== WRITTEN EXERCISE ==
Below are records; please set down exactly the lines from the first through the one containing "COL = scene.collection".

══════════

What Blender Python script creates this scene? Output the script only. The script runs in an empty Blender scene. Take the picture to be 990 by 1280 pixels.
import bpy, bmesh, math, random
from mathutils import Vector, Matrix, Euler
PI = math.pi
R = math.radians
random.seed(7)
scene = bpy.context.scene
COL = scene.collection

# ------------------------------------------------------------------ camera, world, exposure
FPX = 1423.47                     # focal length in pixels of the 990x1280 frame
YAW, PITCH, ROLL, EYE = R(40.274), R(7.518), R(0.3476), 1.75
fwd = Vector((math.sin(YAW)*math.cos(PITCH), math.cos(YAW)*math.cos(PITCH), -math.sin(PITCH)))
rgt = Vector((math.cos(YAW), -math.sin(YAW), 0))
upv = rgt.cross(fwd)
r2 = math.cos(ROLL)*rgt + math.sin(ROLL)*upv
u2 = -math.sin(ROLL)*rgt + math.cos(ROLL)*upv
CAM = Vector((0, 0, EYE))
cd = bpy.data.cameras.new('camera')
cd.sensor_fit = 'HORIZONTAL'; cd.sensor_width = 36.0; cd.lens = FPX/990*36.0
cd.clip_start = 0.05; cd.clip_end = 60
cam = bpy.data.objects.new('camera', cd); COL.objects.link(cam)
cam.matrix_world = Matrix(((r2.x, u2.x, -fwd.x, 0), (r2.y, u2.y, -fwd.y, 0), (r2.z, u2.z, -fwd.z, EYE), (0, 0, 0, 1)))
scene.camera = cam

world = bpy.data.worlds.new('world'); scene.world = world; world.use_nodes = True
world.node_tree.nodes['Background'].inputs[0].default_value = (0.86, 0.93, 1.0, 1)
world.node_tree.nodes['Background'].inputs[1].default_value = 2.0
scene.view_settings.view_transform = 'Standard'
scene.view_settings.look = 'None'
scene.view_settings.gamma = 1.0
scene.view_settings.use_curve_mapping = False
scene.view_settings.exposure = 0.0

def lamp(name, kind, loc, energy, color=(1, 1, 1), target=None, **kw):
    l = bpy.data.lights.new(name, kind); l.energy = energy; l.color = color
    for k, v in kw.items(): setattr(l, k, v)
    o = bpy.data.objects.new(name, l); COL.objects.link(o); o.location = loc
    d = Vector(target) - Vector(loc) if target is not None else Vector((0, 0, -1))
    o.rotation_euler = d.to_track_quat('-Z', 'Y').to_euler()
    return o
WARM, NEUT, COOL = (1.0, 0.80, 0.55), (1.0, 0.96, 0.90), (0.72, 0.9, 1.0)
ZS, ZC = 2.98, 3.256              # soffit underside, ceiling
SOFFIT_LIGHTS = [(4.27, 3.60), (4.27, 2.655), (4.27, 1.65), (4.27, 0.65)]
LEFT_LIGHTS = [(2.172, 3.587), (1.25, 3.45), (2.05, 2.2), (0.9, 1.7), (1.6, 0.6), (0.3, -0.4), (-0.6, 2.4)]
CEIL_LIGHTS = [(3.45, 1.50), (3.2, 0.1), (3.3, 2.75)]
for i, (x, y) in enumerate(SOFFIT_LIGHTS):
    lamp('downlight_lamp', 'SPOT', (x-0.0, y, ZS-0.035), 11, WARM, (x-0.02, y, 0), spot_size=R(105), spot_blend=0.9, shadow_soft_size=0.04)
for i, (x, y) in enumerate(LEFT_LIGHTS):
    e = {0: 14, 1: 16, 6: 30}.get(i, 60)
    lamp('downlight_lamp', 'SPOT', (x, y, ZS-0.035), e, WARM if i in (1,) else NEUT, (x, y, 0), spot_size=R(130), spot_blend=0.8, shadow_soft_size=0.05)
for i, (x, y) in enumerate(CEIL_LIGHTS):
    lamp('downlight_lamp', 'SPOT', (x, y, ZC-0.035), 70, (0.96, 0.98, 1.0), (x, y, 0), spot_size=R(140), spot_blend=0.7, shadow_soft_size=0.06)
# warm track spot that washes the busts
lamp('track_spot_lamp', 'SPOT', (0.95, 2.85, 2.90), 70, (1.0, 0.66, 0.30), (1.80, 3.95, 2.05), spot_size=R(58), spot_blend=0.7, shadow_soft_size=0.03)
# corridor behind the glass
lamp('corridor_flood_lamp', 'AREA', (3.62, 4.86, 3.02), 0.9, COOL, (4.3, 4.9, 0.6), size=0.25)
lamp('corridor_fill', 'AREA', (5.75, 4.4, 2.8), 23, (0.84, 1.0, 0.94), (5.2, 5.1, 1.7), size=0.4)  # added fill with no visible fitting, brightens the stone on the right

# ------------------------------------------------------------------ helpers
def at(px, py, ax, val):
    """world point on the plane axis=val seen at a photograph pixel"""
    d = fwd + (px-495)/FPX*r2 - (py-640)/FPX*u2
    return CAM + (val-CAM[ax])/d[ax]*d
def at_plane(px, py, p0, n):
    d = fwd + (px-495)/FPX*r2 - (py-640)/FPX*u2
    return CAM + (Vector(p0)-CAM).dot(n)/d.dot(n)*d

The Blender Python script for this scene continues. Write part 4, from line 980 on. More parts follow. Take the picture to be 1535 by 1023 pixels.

══════════

== EXERCISE RESULT ==
What Blender Python script creates this scene? Output the script only. The script runs in an empty Blender scene. Take the picture to be 990 by 1280 pixels.
import bpy, bmesh, math, random
from mathutils import Vector, Matrix, Euler
PI = math.pi
R = math.radians
random.seed(7)
scene = bpy.context.scene
COL = scene.collection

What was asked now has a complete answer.